Podsumowując: jest chaos, brak fajerwerków.

Won't somebody tell me, answer if you can; I want someone to tell me, what is the soul of a man?

Zgadzam się z przedpiścami. Wykonanie takie sobie (choć tragedii nie ma) – poprzednicy ładnie wskazali większość błędów i niezręczności. Treść niestety nie porwała. Wydawać by się mogło, że miksowanie stylów, łączenie kryminału z luźnymi motywami komediowymi i umieszczenie tego w dziwnym, trochę jakby alternatywnym, a trochę absurdalnym świecie, to znakomity pomysł. Ba, może i rzeczywiście znakomity, ale pomysł jedno, a przerzucenie go na jakąś ciekawą i spójną fabułę, to juz zupełnie co innego. U Ciebie te wszystkie elementy nie zagrały, miks wyszedł mętny i mdły, wdarł się chaos – ani to serio, ani specjalnie zabawnie, świat jakoś mało konsekwentnie zarysowany – trzeba pamiętać, że nawet absurd musi być spójny i sensowny. 

Cóż, tym razem nie wyszło, ale potencjał jest.

Pozdrawiam! 

Dla podkreślenia wagi moich słów, Siłacz palnie pięścią w stół!

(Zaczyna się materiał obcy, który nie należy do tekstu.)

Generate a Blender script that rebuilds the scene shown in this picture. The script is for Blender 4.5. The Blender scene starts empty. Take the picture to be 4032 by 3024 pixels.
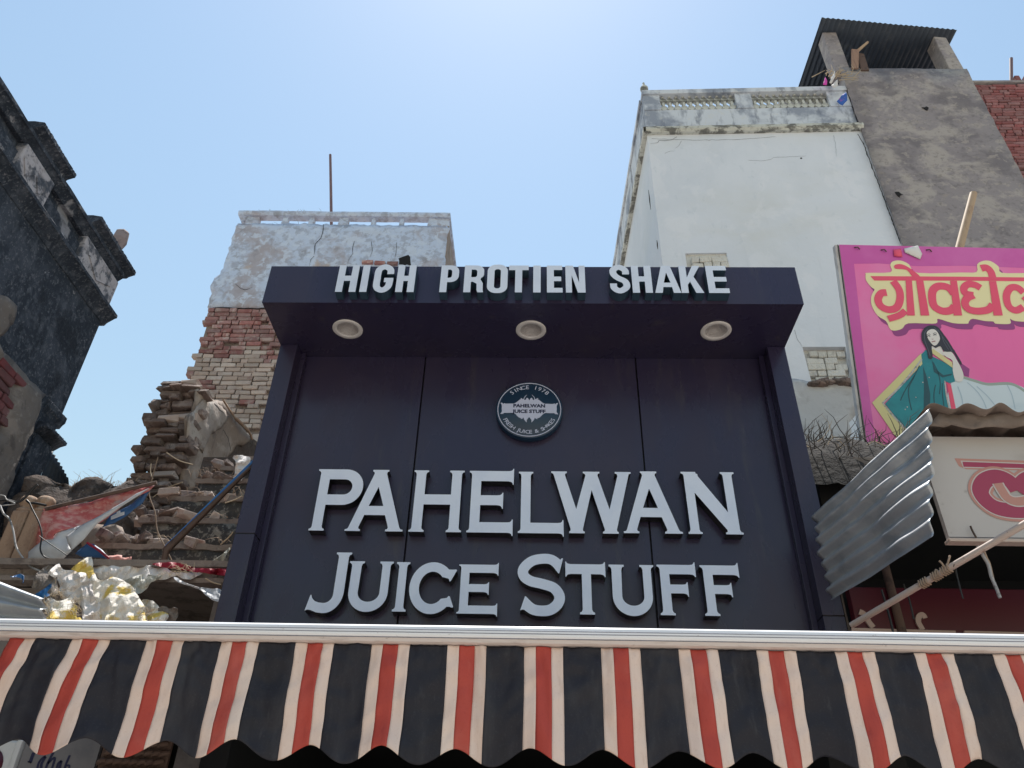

Podobnie jak w innych tekstach dziękuję za uwagi i szczególnie za szczegółowe recenzje/korekty.

Teksty oczywiście będzie przerobiony…

Przepraszam za brak szybkiej reakcji.

Powyższe opowiadanie w ulepszonej wersji ukazało się w grudniu 2019 w zbiorku "A miało być tak pięknie" (dostępny pod adresem https://ridero.eu/pl/books/a_mialo_byc_tak_pieknie/ – ebook bezpłatnie, wersja drukowana odpłatnie).

Jeżeli chodzi o osoby z tego portalu, to bardzo dziękuję za pomoc szczególnie Finkli, regulatorom (zapis z małej litery w formie oryginalnej) i NoWhereManowi (pozostałym oczywiście również, natomiast ta trójka była najbardziej aktywna i wytrwała w pokazywaniu mi błędów i niedoróbek w mojej wcześniejszej twórczości).